On that, I will address the issue of the devolved Parliaments, which the committee has taken in its stride in trying to understand how they deal with these matters. Given that so many of the treaties affect the devolved Parliaments’ working relationships and working activities, as well as the legislation they apply—on education, health, transportation, roads, planning, the provision of social services, agriculture and much more—it is, at the moment, very difficult for the Assembly and the other devolved Parliaments to respond in the given time. Imagine it: we have 21 days and we give it to them and say, “Why don’t you tell us what you think?” By the time we get an answer back and their committees have sat, we have well exceeded that time. So I want to hear from the Minister what more the Government can do to encourage and assist the Assembly and the other devolved Parliaments so that they can deal with these matters properly.

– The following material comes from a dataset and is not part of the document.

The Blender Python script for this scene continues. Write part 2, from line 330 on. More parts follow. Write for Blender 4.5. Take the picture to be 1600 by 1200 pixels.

The third bundle of activity, which has already been referred to, concerns the new way of doing free trade agreements, treaty agreements and so on—what the Government call “NBIs”, or “non-binding instruments”, in their response—which seem to be coming before us in a huge way at present. In their response, the Government give an explanation and say that they will do more of them if they can; we have also heard that in evidence from witnesses on the government side. If that is going to be the practice of the future, who will decide how these matters must be dealt with? The Government say that they will

“treat it like all other significant policy commitments”.

So the Government will decide whether it is a “significant policy commitment” and will then provide

“appropriate and timely information to Parliament”.

Information is not scrutiny, though. That is what this debate and this report are about: looking for appropriate scrutiny of what is happening, so that things can be improved in order to better the lives of the people of this country.

I am, therefore, pleased to support the recommendations in this report and ask the Government whether they intend to take the bold steps stated in the report, even though they have indicated that they cannot find the time.